Friday, June 27, 2014

Once Upon a Time....

Once upon a time there was a girl who wasn't super model beautiful; but people always told her she was pretty, gorgeous, sexy...  All different types of people, both guys and girls, and ages ranging from teenagers to the elderly would stop her in stores, parking lots, etc... just to tell her how pretty she was.  When she was with her teenage sons people couldn't believe that she was old enough to be their mom.  When she looked sad, people would make it a point to ask her to smile and tell her that anyone who made her sad didn't deserve her because she was so pretty...  Guys flirted with her constantly and said that they wished she was theirs...  Being pretty was one thing; but she was also outgoing, silly, successful and fairly smart too.  Everyone was always so surprised when they had an opportunity to get to know her or work with her and see that she had substance and wasn't just a dumb silly blonde.  Someone once told her that she defied all logic, that she was truly a gem because smart girls that were as pretty as she was just didn't exist.

After all this attention, she wondered why the guys she liked always threw her away.  See, she was a strong minded, and independent girl.  She just "got it" and because of that she continuously found herself orchestrating, directing, leading, making decisions...  She longed for someone with a personality that was just as strong, if not stronger, than hers.  She longed for a take charge type of guy who she could trust in.  One that would allow her to shine but not depend on her to do everything.  Someone who was strong enough to soothe her and make her feel safe.  She craved to be able to hold a guys attention.  She was let down time and time again by guys who would lavish her with attention and make her feel special and then slowly fade away.  With each iteration of this she was left feeling more and more alone and would again begin the cycle that she was determined to break.  She couldn't understand why they strung her along, and why all of a sudden they would simply change their minds about her.  She blamed herself...never thin enough, fit enough, funny enough, too needy, too clingy, too demanding.  She worked so hard to be "just so".  Keeping herself in shape, making sure to not text too much, not expect too much, be accommodating, be reasonable, set the bar just a little lower than she wanted to just so that they would stay.  She often wondered what others had that she didn't.  The repetitive slow and quiet rejection was so anxiety inducing and demoralizing that she began to become consumed by it, she gradually began to lose herself.  Surely there must be someone out there who she could be crazy attracted to that would stick.  Someone who would find her intriguing enough to put energy into.  Someone who wanted to keep her...  Didn't she deserve that?

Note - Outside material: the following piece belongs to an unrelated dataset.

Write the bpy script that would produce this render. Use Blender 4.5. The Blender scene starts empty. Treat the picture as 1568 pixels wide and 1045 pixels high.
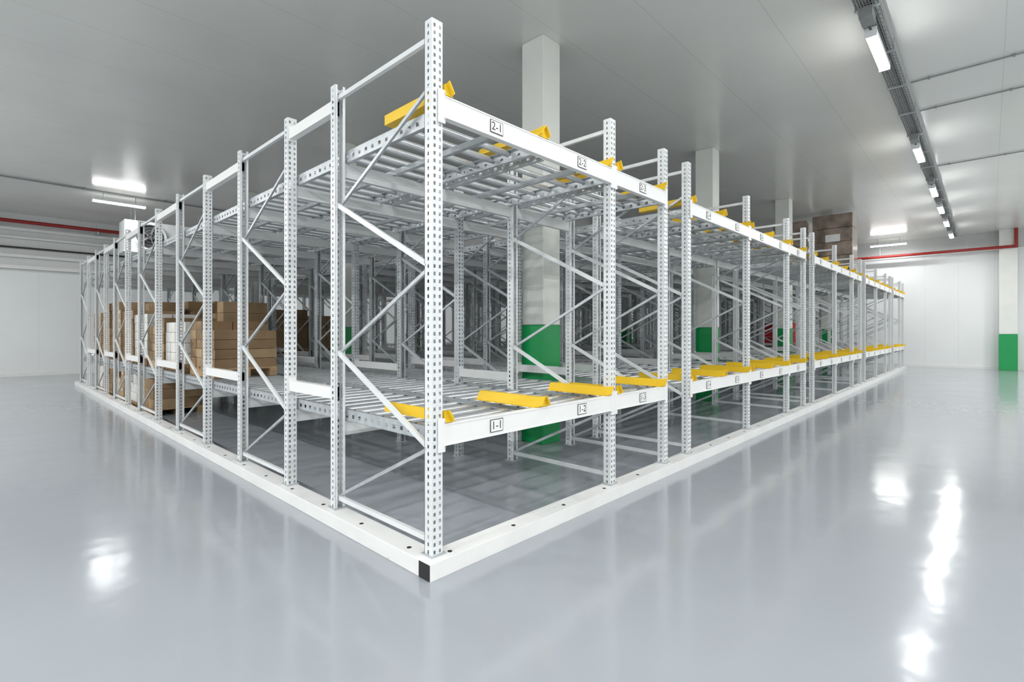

She made all the important decisions in her life based on what was "safe".  She analyzed risk at every twist and turn because she was just so hard on herself when she felt that she made a bad decision.  She compromised herself over and over again because she was always too fearful of loss, rejection, and abandonment.  She let life just happen to her instead of creating what she wanted life to be.

Now this girl - me...  I'm finding myself at a point where there are no longer any distractions in my life that are demanding enough to allow me to ignore my need for happiness.  I'm still analyzing and assessing; but at a different and more insightful level that I've ever either had time for or allowed myself to explore.  I'm planning on sharing my analysis and thoughts here and I'm going to candidly write my kiss and tell stories.  Why?  Because writing is the only thing that keeps me somewhat anchored now.  I need to get it all out.  I need to organize the analysis and the stories into concise and articulate posts that will hopefully cut down on the amount of scattered thoughts that are in my mind.